JavaScript performance became a big deal in 2008.
In JavaScript, the way an object is meant to behave can change at more or less any time. A JIT engine could produce executable code to make an object behave one way, and then that object could be modified to invalidate the executable code. This means that the executable code has to be quite conservative to guard against this kind of modification.
Browser developers are, therefore, in a frustrating position. They want scripting engines that are faster to enable the browser to be used for a wider range of applications, but their efforts to improve performance are hamstrung by JavaScript itself. The language simply isn’t designed for high performance optimization.
This has all led to a number of efforts to change JavaScript itself. The first notable one is Google Dart.
Mozilla proposed an alternative. Rather than using an entirely new language, Mozilla defines a strict subset of JavaScript that it calls asm.js. The asm.js subset of JavaScript is very limited. It eschews, for example, JavaScript’s object-oriented constructs. As a result, it also eschews many of JavaScript’s hard-to-optimize dynamic capabilities.
This representation is much lower level than that found in traditional JavaScript programs, but it comes with an important constraint: it’s nonetheless still JavaScript.
asm.js programs already run in any browser. They’re just JavaScript programs, albeit weird JavaScript programs that don’t look like anything that a human would ever produce.
Browsers that recognize and have explicit support for asm.js can, however, take advantage of this knowledge to perform better optimization.
Mozilla doesn’t really intend for developers to write asm.js programs directly, however. Instead, the idea is that compilers use asm.js as the target, with programs themselves written in some other language.

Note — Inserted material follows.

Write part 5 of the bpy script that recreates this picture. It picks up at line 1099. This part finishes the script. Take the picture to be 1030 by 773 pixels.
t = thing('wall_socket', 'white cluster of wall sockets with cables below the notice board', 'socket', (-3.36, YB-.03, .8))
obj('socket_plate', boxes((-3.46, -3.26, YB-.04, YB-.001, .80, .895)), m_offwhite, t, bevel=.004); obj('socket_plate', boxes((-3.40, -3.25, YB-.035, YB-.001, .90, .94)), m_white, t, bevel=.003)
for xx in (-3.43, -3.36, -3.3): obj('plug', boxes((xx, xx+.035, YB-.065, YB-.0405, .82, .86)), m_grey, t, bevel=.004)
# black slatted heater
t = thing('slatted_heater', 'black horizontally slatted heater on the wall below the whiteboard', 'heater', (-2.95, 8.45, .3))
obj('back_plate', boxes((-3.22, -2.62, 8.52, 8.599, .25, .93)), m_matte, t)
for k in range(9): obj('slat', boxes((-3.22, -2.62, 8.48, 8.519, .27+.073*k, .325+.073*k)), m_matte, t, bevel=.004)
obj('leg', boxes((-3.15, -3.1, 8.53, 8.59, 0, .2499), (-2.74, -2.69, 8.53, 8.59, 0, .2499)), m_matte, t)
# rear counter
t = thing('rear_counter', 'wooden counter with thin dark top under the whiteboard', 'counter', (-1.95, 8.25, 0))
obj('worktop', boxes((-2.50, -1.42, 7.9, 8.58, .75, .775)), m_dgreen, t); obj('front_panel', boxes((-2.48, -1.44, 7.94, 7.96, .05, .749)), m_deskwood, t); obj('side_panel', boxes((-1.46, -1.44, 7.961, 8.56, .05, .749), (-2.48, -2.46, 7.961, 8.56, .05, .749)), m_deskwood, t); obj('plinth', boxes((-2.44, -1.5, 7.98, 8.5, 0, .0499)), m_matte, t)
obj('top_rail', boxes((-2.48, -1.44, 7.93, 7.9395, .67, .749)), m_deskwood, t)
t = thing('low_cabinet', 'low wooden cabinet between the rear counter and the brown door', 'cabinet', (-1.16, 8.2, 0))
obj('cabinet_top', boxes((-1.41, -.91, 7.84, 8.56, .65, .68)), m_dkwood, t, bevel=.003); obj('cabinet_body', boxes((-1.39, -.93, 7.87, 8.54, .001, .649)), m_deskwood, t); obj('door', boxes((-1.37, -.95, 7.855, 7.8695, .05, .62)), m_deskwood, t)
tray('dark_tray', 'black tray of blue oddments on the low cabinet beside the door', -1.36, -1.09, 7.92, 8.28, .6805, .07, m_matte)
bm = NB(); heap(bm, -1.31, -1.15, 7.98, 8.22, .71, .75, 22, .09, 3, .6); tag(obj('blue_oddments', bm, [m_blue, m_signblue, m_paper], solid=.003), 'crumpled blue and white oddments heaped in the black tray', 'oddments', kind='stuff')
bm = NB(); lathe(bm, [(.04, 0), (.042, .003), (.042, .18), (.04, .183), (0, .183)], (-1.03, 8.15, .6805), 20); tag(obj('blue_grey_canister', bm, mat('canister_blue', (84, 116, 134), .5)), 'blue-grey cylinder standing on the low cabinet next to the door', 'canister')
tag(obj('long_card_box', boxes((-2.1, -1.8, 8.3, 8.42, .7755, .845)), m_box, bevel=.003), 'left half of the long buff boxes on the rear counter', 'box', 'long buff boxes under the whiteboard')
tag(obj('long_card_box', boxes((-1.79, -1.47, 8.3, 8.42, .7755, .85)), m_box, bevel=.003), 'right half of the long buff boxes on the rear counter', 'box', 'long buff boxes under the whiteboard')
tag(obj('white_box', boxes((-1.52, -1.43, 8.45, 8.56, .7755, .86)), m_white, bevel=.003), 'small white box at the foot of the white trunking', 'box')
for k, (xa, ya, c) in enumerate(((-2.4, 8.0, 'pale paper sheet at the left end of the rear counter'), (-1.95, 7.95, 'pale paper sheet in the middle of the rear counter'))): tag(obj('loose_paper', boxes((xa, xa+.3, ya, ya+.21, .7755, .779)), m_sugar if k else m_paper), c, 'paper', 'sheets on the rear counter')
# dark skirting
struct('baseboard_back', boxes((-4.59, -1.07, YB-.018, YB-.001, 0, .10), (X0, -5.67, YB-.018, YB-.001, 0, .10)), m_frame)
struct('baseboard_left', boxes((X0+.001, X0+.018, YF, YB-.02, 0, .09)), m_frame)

That language is typically C or C++, and the compiler used to produce asm.js programs is another Mozilla project: Emscripten. Emscripten is a compiler based on the LLVM compiler infrastructure and the Clang C/C++ front-end. The Clang compiler reads C and C++ source code and produces an intermediate platform-independent assembler-like output called LLVM Intermediate Representation. LLVM optimizes the LLVM IR. LLVM IR is then fed into a backend code generator—the part that actually produces executable code. Traditionally, this code generator would emit x86 code. With Emscripten, it’s used to produce JavaScript.
Emscripten can be used in two modes. It can produce regular JavaScript and it can produce asm.js JavaScript.
An annoying development model
The JavaScript programs that Emscripten produces are huge. The binary-tree test, for example, results in a 16,896 byte native code executable. Its JavaScript counterparts are 379,784 bytes for regular JavaScript and 667,207 bytes for asm.js. Aside from the download implications this would have (though they can be mitigated through HTTP compression), these are simply huge JavaScript files. It turns out that most browsers aren’t really built for this kind of thing. Try to use your browser’s built-in debugging tools (whether Firefox, Chrome, or Internet Explorer) and you’ll find that they get awfully slow, to the point of being unusable.
But maybe that doesn’t matter because you wouldn’t really want to debug the JavaScript anyway. The JavaScript emitted by Emscripten is of a comparable level of abstraction to native assembly code.
A technique for addressing this, at least in part, is being developed. Source Maps should allow JavaScript debuggers to correlate between the compiled source and the thing that generated it. However, the debugging experience still, in practice, leaves an awful lot to be desired. Native code debuggers are complex and capable things, allowing easy transitions between source and assembly view, step-by-step execution with both source and assembly granularity, structured views of in-memory data, and much more besides. JavaScript debuggers are generally less mature, and asm.js makes this immaturity more acute.
Presently, your best bet is to debug native code using native debugging tools and hope that the Emscripten compilation works as it should.
Amazingly, asm.js actually works
asm.js works. It was surprising. We expected better-than-JavaScript performance, but we thought that Mozilla must have been cooking the books somehow with its claims of “within 2× native performance.” With some provisos around multithreading and SIMD code, the company was telling the truth. It really is that fast, and it can be very close to native performance.
In spite of that, it still may not be fast enough.
asm.js may fall a bit short of delivering truly native performance when compared to native code—but it might yet be valuable as a way of beating JavaScript itself.